The dentist's office was nothing particularly special, not geared towards children, no murals of firetrucks and giraffes.  The dentist herself was a well-put-together Korean lady, not the kind who would fawn over children.  I remember sitting in the chair, staring up into exam light, hearing the drill whine;  every so often, if I let out a little whimper or if a tear would well up in one eye, the dentist would say, "tut-tut," and the gasp would stop or the tear would magically roll back.  I would, every now and again, feel myself tense up as something was being scraped or drilled or dynamited, notice that I was tensing up, and then making myself relax and open my mouth wider, unlike my siblings, who had to have bite-blocks placed in order for the dentist to work.  Years later, as an adult, I would go back to this same dentist since I hadn't known who else to go to, and thinking with mild surprise that she hadn't seemed to have aged.  At all.  And wondering if her command over my pain had involved some sort of faustian deal that would also keep her eternally youthful, actually, her and her entire office staff as many of the same Latina women who worked in her office not only remembered me as an 8 year-old but also looked no different decades later.

It's not that I could say something as brash and dramatic as, "I don't feel pain," because that would be patently untrue, I definitely experience pain, and it's not that I have some sort of weird fetishistic relationship to it, because I don't like pain, and like most rational people, given the choice, would prefer not to suffer it, and I don't have that weird nonsense bravado to proclaim "all pain is an illusion!" since, frankly, when you feel pain, it definitely feels material, boy and how.

But I wonder if my pain experience somehow suits me for endurance running?  Now, there have been times when I've been slowed down or had to stop running due to a negative somatosensory something, weakness, owie, etc., no doubt, but maybe the way I feel and cope with pain has/will let me run real, real far?
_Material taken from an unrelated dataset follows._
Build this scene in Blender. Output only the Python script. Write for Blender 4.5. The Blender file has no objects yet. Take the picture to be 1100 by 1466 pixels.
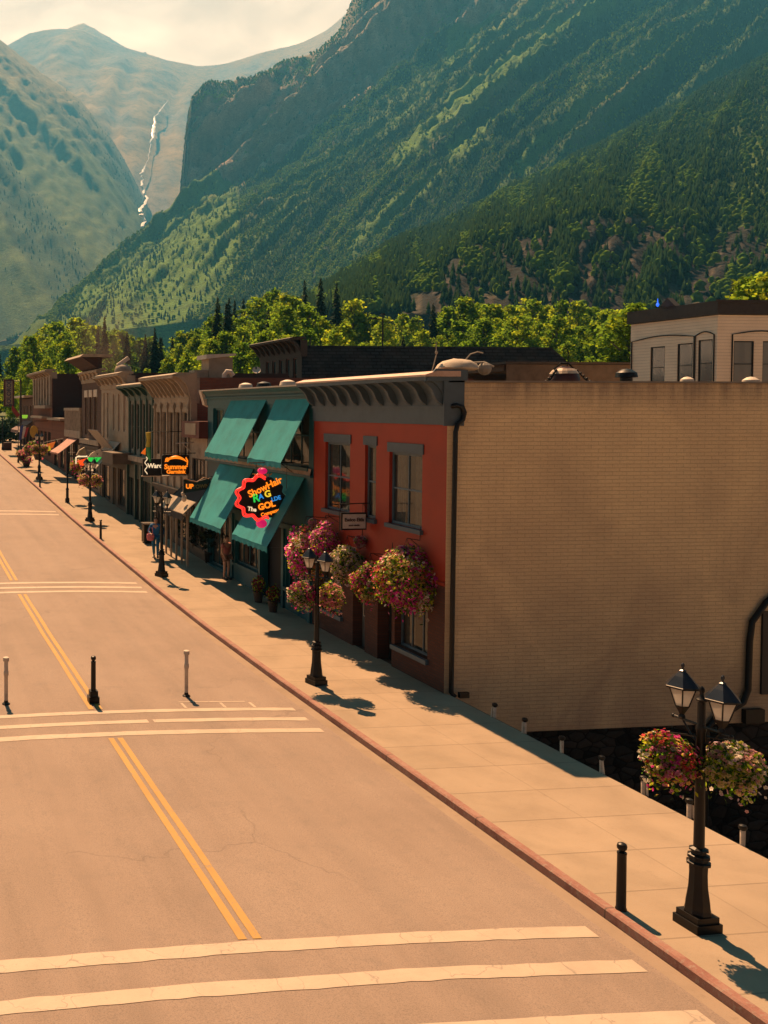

Thing is, I don't think it's something unique, necessarily rare or something inaccessible by humanity at large.  Take, for example, an article in this month's "Runner's World" which details and semi-laments the fact that many more runners now qualify for the Boston Marathon, an event that was in some ways casually considered premiere but has now been elevated to the near-Olympic (in the classical Greek deistic sense, not the modern IOC-bribery sense).  Not that it wasn't an elite race before, but in the past it didn't have the same totemic value placed on it by the teeming mass of marathoners who are looking for a life-defining event, a running-reason for being, but the point being that that's a lot of folks who experience pain in a way that doesn't stop them in their tracks (so to speak).

So now the question becomes, how much further (and farther) can I push this special relationship with pain - 50K?  60K?  50 miles?  100K?  100 miles?  Somehow, it's weirdly comforting to think that if this ability is innate to all people then it must be within me and therefore accessible, and all that needs doing is the going out and exercising of this trait, to run and run and run.

Or maybe I can just go run another marathon - Long Beach, anyone?